> _RECORDED INFORMATION_
____________________

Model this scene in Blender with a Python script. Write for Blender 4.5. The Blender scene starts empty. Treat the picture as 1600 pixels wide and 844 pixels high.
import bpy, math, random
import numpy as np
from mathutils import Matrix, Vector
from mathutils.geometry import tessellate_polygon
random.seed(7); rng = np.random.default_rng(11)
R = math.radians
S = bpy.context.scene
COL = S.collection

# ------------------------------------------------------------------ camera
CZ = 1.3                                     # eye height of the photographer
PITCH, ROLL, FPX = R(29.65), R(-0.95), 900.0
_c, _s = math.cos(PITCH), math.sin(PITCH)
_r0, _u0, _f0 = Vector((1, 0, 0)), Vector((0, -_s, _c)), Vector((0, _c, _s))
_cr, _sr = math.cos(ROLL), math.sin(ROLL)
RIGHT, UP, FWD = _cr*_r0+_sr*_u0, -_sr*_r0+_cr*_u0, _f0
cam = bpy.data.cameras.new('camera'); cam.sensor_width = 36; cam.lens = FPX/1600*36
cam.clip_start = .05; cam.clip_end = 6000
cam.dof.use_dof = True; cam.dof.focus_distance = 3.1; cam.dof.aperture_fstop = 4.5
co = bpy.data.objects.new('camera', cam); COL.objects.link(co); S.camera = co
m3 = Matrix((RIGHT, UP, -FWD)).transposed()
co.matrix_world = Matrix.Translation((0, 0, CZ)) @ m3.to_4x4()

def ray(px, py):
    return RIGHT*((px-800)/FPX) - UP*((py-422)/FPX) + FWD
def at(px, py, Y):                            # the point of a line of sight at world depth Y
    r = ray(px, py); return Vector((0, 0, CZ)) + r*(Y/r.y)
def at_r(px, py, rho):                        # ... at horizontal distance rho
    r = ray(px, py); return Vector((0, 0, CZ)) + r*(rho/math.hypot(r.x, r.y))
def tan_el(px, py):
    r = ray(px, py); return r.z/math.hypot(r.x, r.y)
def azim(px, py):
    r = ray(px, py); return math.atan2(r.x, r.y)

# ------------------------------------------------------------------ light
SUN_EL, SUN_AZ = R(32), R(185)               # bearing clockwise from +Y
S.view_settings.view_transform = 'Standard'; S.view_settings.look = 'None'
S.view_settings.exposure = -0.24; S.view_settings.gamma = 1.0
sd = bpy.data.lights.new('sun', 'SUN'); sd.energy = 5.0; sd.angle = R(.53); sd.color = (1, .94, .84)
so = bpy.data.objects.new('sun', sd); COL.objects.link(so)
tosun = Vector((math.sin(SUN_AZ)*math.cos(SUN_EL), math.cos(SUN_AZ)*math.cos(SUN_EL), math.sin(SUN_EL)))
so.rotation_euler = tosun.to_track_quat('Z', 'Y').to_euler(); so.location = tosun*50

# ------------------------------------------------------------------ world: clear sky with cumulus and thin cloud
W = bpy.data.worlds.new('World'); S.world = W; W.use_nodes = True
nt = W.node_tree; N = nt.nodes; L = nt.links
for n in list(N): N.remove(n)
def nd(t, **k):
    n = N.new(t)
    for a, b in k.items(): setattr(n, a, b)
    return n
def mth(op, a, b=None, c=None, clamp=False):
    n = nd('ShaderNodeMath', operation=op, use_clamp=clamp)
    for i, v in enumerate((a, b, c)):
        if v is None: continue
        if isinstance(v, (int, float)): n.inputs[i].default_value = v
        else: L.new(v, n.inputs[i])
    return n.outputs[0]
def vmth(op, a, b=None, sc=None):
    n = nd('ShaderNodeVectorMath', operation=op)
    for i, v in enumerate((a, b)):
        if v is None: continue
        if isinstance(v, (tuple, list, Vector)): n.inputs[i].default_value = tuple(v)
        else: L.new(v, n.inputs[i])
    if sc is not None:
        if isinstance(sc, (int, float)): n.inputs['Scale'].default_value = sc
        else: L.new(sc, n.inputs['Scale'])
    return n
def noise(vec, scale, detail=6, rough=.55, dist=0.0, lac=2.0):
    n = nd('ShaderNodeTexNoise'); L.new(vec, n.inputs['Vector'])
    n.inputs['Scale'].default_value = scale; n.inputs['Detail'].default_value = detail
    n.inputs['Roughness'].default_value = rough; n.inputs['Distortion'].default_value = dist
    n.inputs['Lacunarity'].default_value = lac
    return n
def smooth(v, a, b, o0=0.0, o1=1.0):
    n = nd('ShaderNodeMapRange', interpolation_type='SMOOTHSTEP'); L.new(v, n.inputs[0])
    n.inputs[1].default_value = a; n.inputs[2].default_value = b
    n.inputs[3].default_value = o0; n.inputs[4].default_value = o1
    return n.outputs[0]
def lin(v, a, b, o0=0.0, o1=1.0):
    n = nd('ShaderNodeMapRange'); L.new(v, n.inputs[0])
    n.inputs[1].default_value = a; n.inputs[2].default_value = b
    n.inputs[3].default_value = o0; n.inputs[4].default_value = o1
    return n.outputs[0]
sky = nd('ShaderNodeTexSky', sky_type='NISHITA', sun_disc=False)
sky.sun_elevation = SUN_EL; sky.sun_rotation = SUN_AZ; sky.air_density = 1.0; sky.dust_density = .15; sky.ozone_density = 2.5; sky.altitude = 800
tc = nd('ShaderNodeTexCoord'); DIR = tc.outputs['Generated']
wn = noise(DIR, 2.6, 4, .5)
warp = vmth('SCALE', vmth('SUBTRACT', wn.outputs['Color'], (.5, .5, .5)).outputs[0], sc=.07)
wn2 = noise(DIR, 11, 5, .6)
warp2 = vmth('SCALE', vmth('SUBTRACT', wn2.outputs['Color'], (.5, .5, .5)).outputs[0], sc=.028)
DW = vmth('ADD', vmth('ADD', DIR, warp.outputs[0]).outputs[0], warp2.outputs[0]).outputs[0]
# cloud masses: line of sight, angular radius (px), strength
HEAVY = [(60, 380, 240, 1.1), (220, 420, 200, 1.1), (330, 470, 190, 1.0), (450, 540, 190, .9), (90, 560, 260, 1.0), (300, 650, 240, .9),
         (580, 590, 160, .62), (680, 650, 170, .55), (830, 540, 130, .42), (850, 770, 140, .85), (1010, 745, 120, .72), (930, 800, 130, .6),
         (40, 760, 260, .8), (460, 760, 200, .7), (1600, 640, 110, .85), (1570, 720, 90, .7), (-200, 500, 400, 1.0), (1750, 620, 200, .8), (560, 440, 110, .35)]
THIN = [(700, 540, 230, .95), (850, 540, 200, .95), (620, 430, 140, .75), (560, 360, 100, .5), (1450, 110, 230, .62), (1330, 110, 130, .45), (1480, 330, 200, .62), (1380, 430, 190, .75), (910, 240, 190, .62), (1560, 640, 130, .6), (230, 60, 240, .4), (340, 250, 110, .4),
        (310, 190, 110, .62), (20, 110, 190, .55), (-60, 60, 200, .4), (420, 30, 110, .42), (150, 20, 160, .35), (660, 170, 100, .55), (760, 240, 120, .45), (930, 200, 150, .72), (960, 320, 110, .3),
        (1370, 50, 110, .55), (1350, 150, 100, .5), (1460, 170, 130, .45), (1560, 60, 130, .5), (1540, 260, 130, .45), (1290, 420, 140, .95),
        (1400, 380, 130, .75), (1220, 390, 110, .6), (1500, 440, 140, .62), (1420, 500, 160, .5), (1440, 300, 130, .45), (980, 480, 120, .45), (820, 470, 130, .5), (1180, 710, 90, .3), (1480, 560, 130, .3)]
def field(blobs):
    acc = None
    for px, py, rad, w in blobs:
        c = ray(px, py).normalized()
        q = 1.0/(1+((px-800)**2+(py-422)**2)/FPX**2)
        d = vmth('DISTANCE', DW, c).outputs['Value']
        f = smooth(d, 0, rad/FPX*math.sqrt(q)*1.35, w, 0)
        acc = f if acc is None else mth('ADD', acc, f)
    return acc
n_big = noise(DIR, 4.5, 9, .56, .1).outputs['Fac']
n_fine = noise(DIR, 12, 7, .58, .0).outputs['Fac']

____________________

> _WHAT THE TASK REQUIRES_
In the listing above, reproduce the first line and each one after it through the line that contains "COL = S.collection".

> _CORRECT RESPONSE_
Model this scene in Blender with a Python script. Write for Blender 4.5. The Blender scene starts empty. Treat the picture as 1600 pixels wide and 844 pixels high.
import bpy, math, random
import numpy as np
from mathutils import Matrix, Vector
from mathutils.geometry import tessellate_polygon
random.seed(7); rng = np.random.default_rng(11)
R = math.radians
S = bpy.context.scene
COL = S.collection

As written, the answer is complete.